──────── Excerpted records ────────

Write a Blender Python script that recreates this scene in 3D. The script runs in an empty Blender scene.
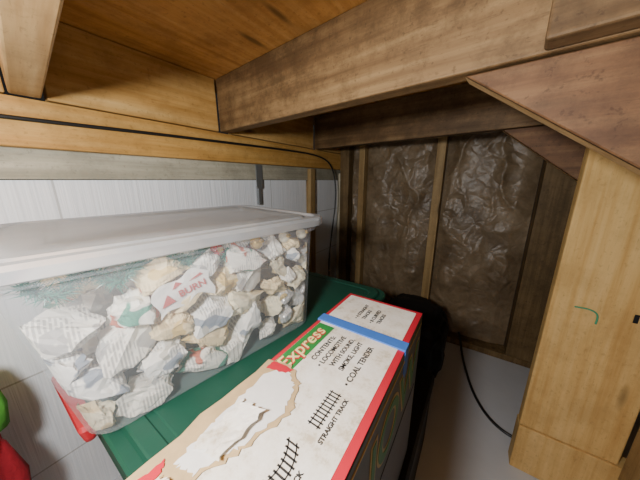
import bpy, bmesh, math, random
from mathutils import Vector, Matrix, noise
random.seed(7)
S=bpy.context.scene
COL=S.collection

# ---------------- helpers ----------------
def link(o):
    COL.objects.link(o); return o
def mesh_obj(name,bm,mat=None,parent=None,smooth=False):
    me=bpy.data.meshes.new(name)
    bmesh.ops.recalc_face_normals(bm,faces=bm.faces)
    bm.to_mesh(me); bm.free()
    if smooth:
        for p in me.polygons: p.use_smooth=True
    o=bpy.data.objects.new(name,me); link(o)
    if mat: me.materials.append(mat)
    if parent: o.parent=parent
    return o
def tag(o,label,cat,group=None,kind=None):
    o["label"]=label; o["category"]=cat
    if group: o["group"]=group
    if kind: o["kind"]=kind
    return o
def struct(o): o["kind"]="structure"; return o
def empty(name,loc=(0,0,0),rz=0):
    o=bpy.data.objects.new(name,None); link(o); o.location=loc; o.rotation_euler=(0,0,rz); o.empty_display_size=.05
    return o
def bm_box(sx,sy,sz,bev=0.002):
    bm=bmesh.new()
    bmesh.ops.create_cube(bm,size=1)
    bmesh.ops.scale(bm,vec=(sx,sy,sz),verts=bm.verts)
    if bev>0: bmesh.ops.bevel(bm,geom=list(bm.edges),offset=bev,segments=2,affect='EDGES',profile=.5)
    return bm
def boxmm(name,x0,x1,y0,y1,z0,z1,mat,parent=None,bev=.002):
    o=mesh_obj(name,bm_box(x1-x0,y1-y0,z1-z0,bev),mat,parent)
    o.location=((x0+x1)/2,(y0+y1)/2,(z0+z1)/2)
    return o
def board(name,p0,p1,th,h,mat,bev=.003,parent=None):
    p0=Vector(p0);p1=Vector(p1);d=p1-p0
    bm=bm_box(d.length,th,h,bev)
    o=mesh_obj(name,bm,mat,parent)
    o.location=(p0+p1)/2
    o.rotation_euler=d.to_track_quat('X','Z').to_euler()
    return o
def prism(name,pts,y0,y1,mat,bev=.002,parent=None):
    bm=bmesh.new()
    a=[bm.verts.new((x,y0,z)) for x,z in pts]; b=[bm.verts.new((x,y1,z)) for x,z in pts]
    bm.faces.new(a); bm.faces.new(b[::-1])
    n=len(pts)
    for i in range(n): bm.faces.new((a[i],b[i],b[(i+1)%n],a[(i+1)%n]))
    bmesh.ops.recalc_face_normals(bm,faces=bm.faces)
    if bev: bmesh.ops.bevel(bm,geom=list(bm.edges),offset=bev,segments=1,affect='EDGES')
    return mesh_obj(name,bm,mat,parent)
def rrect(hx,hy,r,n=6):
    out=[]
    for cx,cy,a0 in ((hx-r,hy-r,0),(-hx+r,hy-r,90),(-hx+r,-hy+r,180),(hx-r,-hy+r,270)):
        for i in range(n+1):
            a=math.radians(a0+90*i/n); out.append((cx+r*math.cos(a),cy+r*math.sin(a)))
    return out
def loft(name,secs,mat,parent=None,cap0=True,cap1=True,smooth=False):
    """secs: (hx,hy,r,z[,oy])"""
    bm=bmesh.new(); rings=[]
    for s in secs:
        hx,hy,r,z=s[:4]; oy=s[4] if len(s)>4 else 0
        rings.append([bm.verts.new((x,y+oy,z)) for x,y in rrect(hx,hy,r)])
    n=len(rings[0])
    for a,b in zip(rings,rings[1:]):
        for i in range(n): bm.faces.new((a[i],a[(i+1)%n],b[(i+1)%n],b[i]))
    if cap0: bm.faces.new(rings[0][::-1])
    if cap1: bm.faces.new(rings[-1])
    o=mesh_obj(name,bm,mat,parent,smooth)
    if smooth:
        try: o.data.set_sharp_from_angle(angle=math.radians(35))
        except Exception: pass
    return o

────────
──────── Excerpted records ────────

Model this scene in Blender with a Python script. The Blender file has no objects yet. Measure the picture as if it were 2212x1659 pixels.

────────

# [Given instruction]
Of the lines above, copy only those from the one holding "Write a Blender" to the one holding "COL=S.collection", both included, and exclude every image.

# [Result of the task]
Write a Blender Python script that recreates this scene in 3D. The script runs in an empty Blender scene.
import bpy, bmesh, math, random
from mathutils import Vector, Matrix, noise
random.seed(7)
S=bpy.context.scene
COL=S.collection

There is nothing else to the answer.